President Barack Obama Re-Election Rally (Sept. 12, 2012)

Clark County Democratic Party Convention (April 1-3, 2016)

U.S. citizenship ceremonies


Big League Weekend (1991-present)

Las Vegas 51s baseball

Jam On It Basketball Academy

USA Judo Tournaments

Oakland A’s first six regular-season games (1996)

National Collegiate Cheerleading Championships (Feb. 7-11, 2008)

United States Bowling Congress (Oct. 31, 2008- Aug. 15, 2009)

Cincinnati Reds Tryout Camp (June 12, 2009)

Niekro Foundation Fantasy Baseball Camp (Sept. 23-27, 2012)

LeBron James Skills Academy 2013 (July 6-8)

California Clasico soccer: Los Angeles Galaxy vs. San Jose Earthquakes – Feb. 13, 2016, Feb. 11, 2017)

NASCAR Press Conference (March 8, 2017)


Jerry Lewis Telethon (1989)

Sammy Davis Jr. Tribute (Dec. 21-22, 2012)

Beach Boys, Metallica, Earth Wind & Fire, Doobie Brothers concerts

“Les Miserables,” “Camelot,” “Sound of Music,” “Phantom of the Opera” and other Broadway tours


Las Vegas Centennial cake construction (May 14-15, 2005)

Centennial Birthday Celebration concert/fireworks (2005)

Maya Angelou (Feb. 27, 2007)

Job fairs

High school graduation ceremonies

Project Homeless Connect, Nevada Homeless Alliance

Gourmet Grazer, Alliance of Black Culinarians

Police, fire and teacher training and testing

Dance and music recitals

Pet shows

Home shows

Bridal shows

Health, beauty and fitness shows

Dance and cheerleading competitions

100-Year Girl Scout birthday bash (Sept. 15, 2012)

Indian National Finals Powwow (Nov. 9-11, 2016)

Las Vegas BikeFest

Gun shows

The Craft Festival

Source: Las Vegas Visitors and Convention Authority

Las Vegas 51s: Going, but not gone — yet

The Las Vegas 51s — the city’s Triple-A minor league baseball team — will move to a new Summerlin ballpark in 2019.

Which gives them one more season at Cashman Field, which debuted in 1983.

At the time, Cashman “was typically looked on as being the best,” notes 51s President Don Logan. At the time, “a lot of stadiums were old, made out of wood.”

When it opened, Cashman’s “locker rooms were the best,” he says. “Now, they’re the worst.”

Beyond the ballpark itself, Cashman Field’s location — north of U.S. Highway 95, on Las Vegas Boulevard North and Washington Avenue — “has been forgotten about” during the downtown redevelopment boom, Logan contends. “It’s time to move on.”

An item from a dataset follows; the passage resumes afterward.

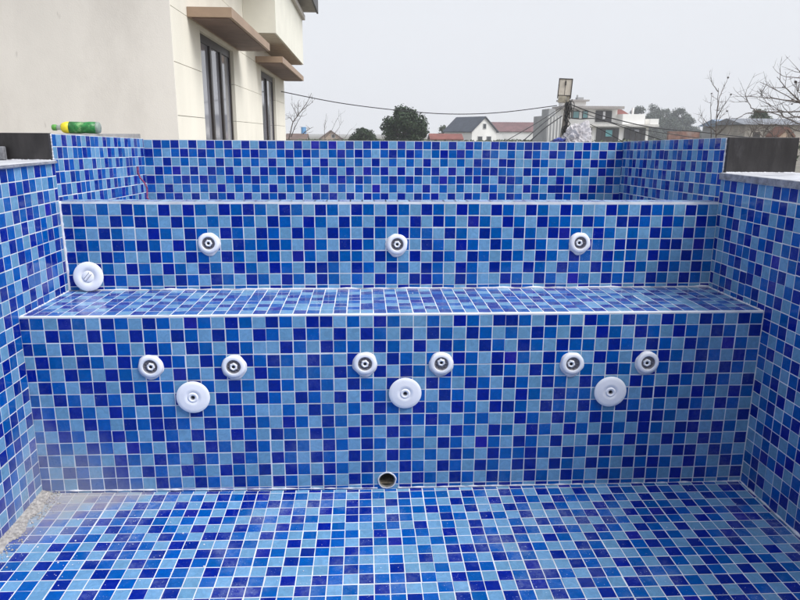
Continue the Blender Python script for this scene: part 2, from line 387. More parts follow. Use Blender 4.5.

Even so, after 35 seasons with the team, Logan has fond memories, from Big League Weekend visits by major-league teams to such regulars in the stands as late Gov. Mike O’Callaghan.

Asked if he’ll miss the old place after the move, Logan replies instantly. “Of course I will,” he says. “I’ve had a chair (there) since 1987 that finally gave up the ghost.”